Avvenire, 3 giugno 2025
La “guerra delle 88 ore”, vetrina cinese: India e Pakistan si riarmano con i droni
Per gli analisti quella che India e Pakistan hanno combattuto tra lo scorso 7 e 10 maggio è stata una “quasi guerra”. Qualcuno la ha anche chiamata la «guerra delle 88 ore», una fiammata lunga quattro giorni, spentasi anche grazie all’intervento degli Usa. Ma tutti concordano che si tratti, in realtà, di una tregua armata, sempre sul punto di riesplodere, con New Delhi e Islamabad che hanno speso oltre 96 miliardi di dollari per la difesa lo scorso anno. Al tempo stesso siamo davanti – nonostante la tensione tra i due Paesi vicini non si sia mai sopita – a un confronto militare diverso dai precedenti, soprattutto a causa delle continue accelerazioni sul fronte tecnologico. Insomma a disegnare i (tragici) contorni della guerra del futuro sarà il progresso tecnologico. La corsa ai droni, in cui sono impegnate tanto Islamabad che New Delhi, lo conferma. Come sottolineano dal centro studi Stimson, il conflitto è stato scandito da alcuni passaggi inediti.
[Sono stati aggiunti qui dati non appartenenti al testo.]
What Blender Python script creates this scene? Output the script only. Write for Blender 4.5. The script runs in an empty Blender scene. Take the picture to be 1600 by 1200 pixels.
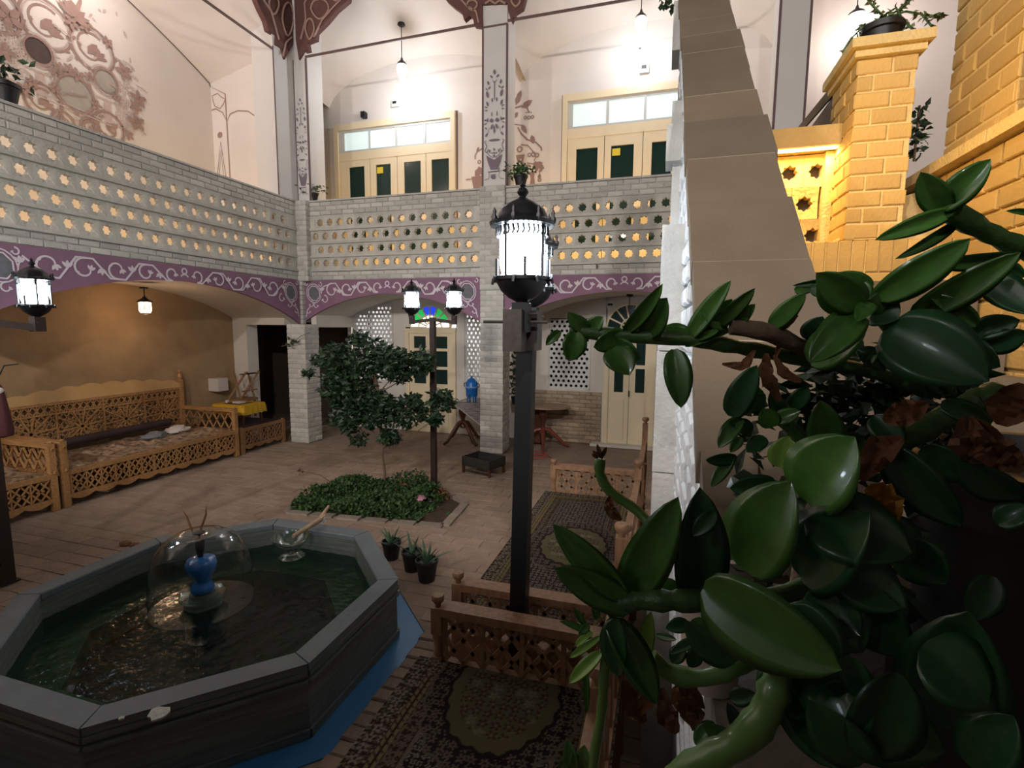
import bpy, bmesh, math, random
import numpy as np
from mathutils import Vector, Matrix
random.seed(7); rng = np.random.default_rng(5)
S = bpy.context.scene; COL = S.collection
PI = math.pi
# ------------------------------------------------------------------ camera, world, exposure
H = 2.35; FPX = 790.0
RW = np.array([[0.9572819520634617, -0.04041187404961666, 0.28631825769476527],
               [0.289042525689739, 0.10598225941957096, -0.9514316470620574],
               [0.008104480024325011, 0.9935464967097013, 0.11313565432441991]])
cd = bpy.data.cameras.new('camera'); cam = bpy.data.objects.new('camera', cd); COL.objects.link(cam)
cd.sensor_width = 36; cd.lens = FPX/1600*36; cd.clip_start = .02; cd.clip_end = 200
cam.matrix_world = Matrix.Translation((0, 0, H)) @ Matrix(RW.tolist()).to_4x4()
S.camera = cam
W = bpy.data.worlds.new('night'); S.world = W; W.use_nodes = True
W.node_tree.nodes['Background'].inputs[0].default_value = (.75, .62, .55, 1)
W.node_tree.nodes['Background'].inputs[1].default_value = .042
S.view_settings.view_transform = 'Standard'; S.view_settings.look = 'None'
S.view_settings.exposure = 0; S.view_settings.gamma = 1

def at(px, py, ax, val):
    """point where the sight line through a photograph pixel meets the plane axis = val"""
    d = RW @ np.array([(px-800)/FPX, -(py-600)/FPX, -1.0]); C = (0, 0, H)
    t = (val - C[ax])/d[ax]
    return Vector((t*d[0], t*d[1], H+t*d[2]))
def aX(px, py, v): return at(px, py, 0, v)
def aY(px, py, v): return at(px, py, 1, v)
def aZ(px, py, v): return at(px, py, 2, v)
V = Vector

def light(kind, name, loc, power, color, size=.05, rot=None, sy=None):
    l = bpy.data.lights.new(name, kind); l.energy = power; l.color = color
    if kind == 'AREA':
        l.size = size
        if sy: l.shape = 'RECTANGLE'; l.size_y = sy
    else: l.shadow_soft_size = size
    o = bpy.data.objects.new(name, l); o.location = loc
    if rot: o.rotation_euler = rot
    COL.objects.link(o); return o
COOL = (.86, .92, 1.0); WARM = (1, .62, .22); AMB = (1, .66, .34); ROSE = (1, .84, .78)
LB, LG = 1.0, 1.0
# bulbs of the upper gallery (glass drops hang round the back ones; the left pair is assumed, unseen)
for (x, y, z, p, c) in [(-5.24, 9.55, 6.95, 48, COOL), (-.62, 9.55, 7.28, 44, COOL), (2.95, 9.6, 7.2, 36, ROSE), (-8.0, 5.9, 7.6, 50, ROSE), (-8.0, 1.5, 7.4, 40, ROSE)]:
    light('POINT', 'gallery_bulb_light', (x, y, z), p, c, .09)
# assumed unseen warm LED strips at the foot of the gallery walls, behind the parapets
light('AREA', 'assumed_strip_light', (-5, 8.98, 3.62), 26, WARM, 3.8, (math.radians(105), 0, 0), .05)
light('AREA', 'assumed_strip_light', (-.7, 8.98, 3.62), 30, WARM, 4.0, (math.radians(105), 0, 0), .05)
light('AREA', 'assumed_strip_light', (-7.33, 6.1, 3.62), 26, WARM, .05, (0, math.radians(105), 0), 4.6)
# soft area fill added high over the court, no fixture there
light('AREA', 'court_fill_light', (-3.2, 4.6, 9.4), 10, ROSE, 5.5, (0, 0, 0), 5.5)
# strong unseen fill lights added behind the camera to brighten the far facade
for x in (-6.2, -2.2, 1.6): light('POINT', 'near_fill_light', (x, -4.6, 6.2), 1080, (1, .93, .88), .15)
# assumed unseen lamp, added up and left of the camera to brighten the leaves
light('POINT', 'assumed_lamp_light', (-.9, -.35, 2.95), 4.6, COOL, .10)
# warm beam strip, plus an assumed flood without fixture, on the right stair walls
light('AREA', 'stair_strip_light', (.80, 3.66, 3.435), 8, (1, .64, .22), .5, (0, 0, 0), .05)
light('AREA', 'assumed_flood_light', (.62, 2.75, 3.3), 9, (1, .63, .20), .5, (0, math.radians(-80), math.radians(20)), .5)
# room behind the pierced screens
light('POINT', 'back_room_light', (-5.3, 11.0, 2.3), 75, COOL, .2)

# ------------------------------------------------------------------ materials
MATS = {}
def mat(name, rgb, rough=.7, noise=0, nscale=8, rnd=0, island=False, bump=0, bscale=40, metal=0, emit=None, es=0, rgb2=None, spec=.5, coat=0, bands=None):
    if name in MATS: return MATS[name]
    m = bpy.data.materials.new(name); m.use_nodes = True; MATS[name] = m
    n = m.node_tree.nodes; L = m.node_tree.links; b = n['Principled BSDF']
    b.inputs['Base Color'].default_value = (*rgb, 1); b.inputs['Roughness'].default_value = rough
    b.inputs['Metallic'].default_value = metal; b.inputs['Specular IOR Level'].default_value = spec
    b.inputs['Coat Weight'].default_value = coat
    out = None
    if noise or rnd or rgb2:
        tc = n.new('ShaderNodeTexCoord'); last = None
        nz = n.new('ShaderNodeTexNoise'); nz.inputs['Scale'].default_value = nscale; nz.inputs['Detail'].default_value = 6
        if bands:
            mp = n.new('ShaderNodeMapping'); mp.inputs['Scale'].default_value = bands
            L.new(tc.outputs['Object'], mp.inputs[0]); L.new(mp.outputs[0], nz.inputs['Vector'])
        else: L.new(tc.outputs['Object'], nz.inputs['Vector'])
        mx = n.new('ShaderNodeMix'); mx.data_type = 'RGBA'
        c2 = rgb2 or tuple(c*.5 for c in rgb)
        mx.inputs[6].default_value = (*rgb, 1); mx.inputs[7].default_value = (*c2, 1)
        mr = n.new('ShaderNodeMapRange'); mr.inputs[1].default_value = .38; mr.inputs[2].default_value = .68
        mr.inputs[3].default_value = 0; mr.inputs[4].default_value = 1 if rgb2 else noise
        L.new(nz.outputs[0], mr.inputs[0]); L.new(mr.outputs[0], mx.inputs[0]); last = mx.outputs[2]
        if rnd:
            if island:
                g = n.new('ShaderNodeNewGeometry'); r = g.outputs['Random Per Island']
            else:
                g = n.new('ShaderNodeObjectInfo'); r = g.outputs['Random']
            hs = n.new('ShaderNodeHueSaturation'); m2 = n.new('ShaderNodeMapRange')
            m2.inputs[3].default_value = 1-rnd; m2.inputs[4].default_value = 1+rnd
            L.new(r, m2.inputs[0]); L.new(m2.outputs[0], hs.inputs['Value']); L.new(last, hs.inputs['Color']); last = hs.outputs[0]
        L.new(last, b.inputs['Base Color'])
    if bump:
        tc = n.new('ShaderNodeTexCoord'); nb = n.new('ShaderNodeTexNoise'); nb.inputs['Scale'].default_value = bscale; nb.inputs['Detail'].default_value = 5
        bp = n.new('ShaderNodeBump'); bp.inputs['Strength'].default_value = bump; bp.inputs['Distance'].default_value = .02
        L.new(tc.outputs['Object'], nb.inputs['Vector']); L.new(nb.outputs[0], bp.inputs['Height']); L.new(bp.outputs[0], b.inputs['Normal'])
    if emit:
        b.inputs['Emission Color'].default_value = (*emit, 1); b.inputs['Emission Strength'].default_value = es
    return m
def clear(name, tint, rough=.03, base=.04, bump=0, bscale=8, power=3.0, stretch=None):
    """thin clear sheet: mostly see-through, mirror-like at grazing angles"""
    m = bpy.data.materials.new(name); m.use_nodes = True; MATS[name] = m
    n = m.node_tree.nodes; L = m.node_tree.links; n.remove(n['Principled BSDF'])
    t = n.new('ShaderNodeBsdfTransparent'); t.inputs[0].default_value = (*tint, 1)
    g = n.new('ShaderNodeBsdfGlossy'); g.inputs['Roughness'].default_value = rough
    lw = n.new('ShaderNodeLayerWeight'); lw.inputs[0].default_value = .5
    pw = n.new('ShaderNodeMath'); pw.operation = 'POWER'; pw.inputs[1].default_value = power
    ad = n.new('ShaderNodeMath'); ad.operation = 'MULTIPLY_ADD'; ad.inputs[1].default_value = 1-base; ad.inputs[2].default_value = base
    mx = n.new('ShaderNodeMixShader')
    L.new(lw.outputs['Facing'], pw.inputs[0]); L.new(pw.outputs[0], ad.inputs[0]); L.new(ad.outputs[0], mx.inputs[0])
    L.new(t.outputs[0], mx.inputs[1]); L.new(g.outputs[0], mx.inputs[2]); L.new(mx.outputs[0], n['Material Output'].inputs[0])
    if bump:
        tc = n.new('ShaderNodeTexCoord'); nb = n.new('ShaderNodeTexNoise'); nb.inputs['Scale'].default_value = bscale; nb.inputs['Detail'].default_value = 3
        bp = n.new('ShaderNodeBump'); bp.inputs['Strength'].default_value = bump; bp.inputs['Distance'].default_value = .03
        L.new(tc.outputs['Object'], nb.inputs['Vector']); L.new(nb.outputs[0], bp.inputs['Height'])
        L.new(bp.outputs[0], g.inputs['Normal']); L.new(bp.outputs[0], lw.inputs['Normal'])
    return m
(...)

L’India per la prima volta ha utilizzato da crociera contro il Pakistan, sia il missile BrahMos (sviluppato in collaborazione con la Russia) sia lo Scalp-Eg europeo. A sua volta, il Pakistan ha lanciato, sempre per la prima volta, vettori balistici a corto raggio con armi convenzionali contro l’India (missili Fatah-I e Fatah-II e forse di altri tipi). E se non bastasse, «questo è il primo caso di guerra, nella rivalità tra India e Pakistan, in cui entrambe le parti hanno impiegato droni con l’intento di causare danni al nemico». Quello che si è così consumato in poche decine di ore, è stato «il terzo esempio di gravi e mortali ostilità direttamente tra due Stati nucleari» (gli altri esempi sono gli scontri sino-sovietici del 1969 e la guerra di Kargil, sempre tra India e Pakistan del 1999).
Entrambi i Paesi vogliono spingere sulla guerra dei droni. Come riportato da Reuters, «l’India prevede di investire massicciamente nell’industria locale e potrebbe spendere fino a 470 milioni di dollari in droni nei prossimi 1224 mesi, circa tre volte i livelli pre-conflitto». Ad affermarlo Smit Shah della Drone Federation India, che rappresenta oltre 550 aziende e interagisce regolarmente con il governo A sua volta, l’Aeronautica militare pachistana «sta spingendo per acquisire più droni per evitare di mettere a rischio i suoi velivoli di fascia alta». Sia il Pakistan che l’India hanno schierato aerei da combattimento di ultima generazione durante gli scontri, ma Islamabad ha solo circa 20 caccia J-10 di fascia alta di fabbricazione cinese, rispetto alle tre dozzine di Rafale che Delhi può schierare. India e Pakistan «sembrano considerare gli attacchi con i droni come un modo per esercitare pressione militare senza provocare immediatamente un’escalation su larga scala», ha detto Walter Ladwig III, politologo del King’s College di Londra. «I droni permettono ai leader di dimostrare determinazione, ottenere risultati visibili e gestire le aspettative interne, il tutto senza esporre costosi velivoli o piloti a pericoli». C’è un altro aspetto che fa della “quasi-guerra” tra India e Pakistan un oggetto di analisi privilegiato. Siamo davanti al primo conflitto che abbia coinvolto un esercito, quello del Pakistan, in possesso di armi cinesi moderne, «in particolare il sistema di difesa aerea HQ-9, il missile aria-aria PL15 e il caccia J-10». Le prestazioni di questi nuovi sistemi cinesi sul campo di battaglia sono di immensa importanza per gli Stati che temono un futuro confronto con la Cina, sottolineano gli esperi. Come ha scritto la Cnn, l’escalation del conflitto ha offerto al mondo «un primo vero sguardo su come l’avanzata tecnologia militare cinese si comporti contro l’hardware occidentale». La Cina non combatte una guerra importante da oltre quattro decenni. Ma sotto la guida di Xi Jinping, ha accelerato la modernizzazione delle sue forze armate, investendo risorse nello sviluppo di armamenti sofisticati e tecnologie all’avanguardia. Ha anche esteso questa spinta alla modernizzazione al Pakistan.
Negli ultimi cinque anni, la Cina ha fornito l’81 per cento delle armi importate dal Pakistan, secondo i dati dello Stockholm International Peace Research Institute. E come terreno di test e vetrina commerciale la guerra delle 88 ore non è niente male.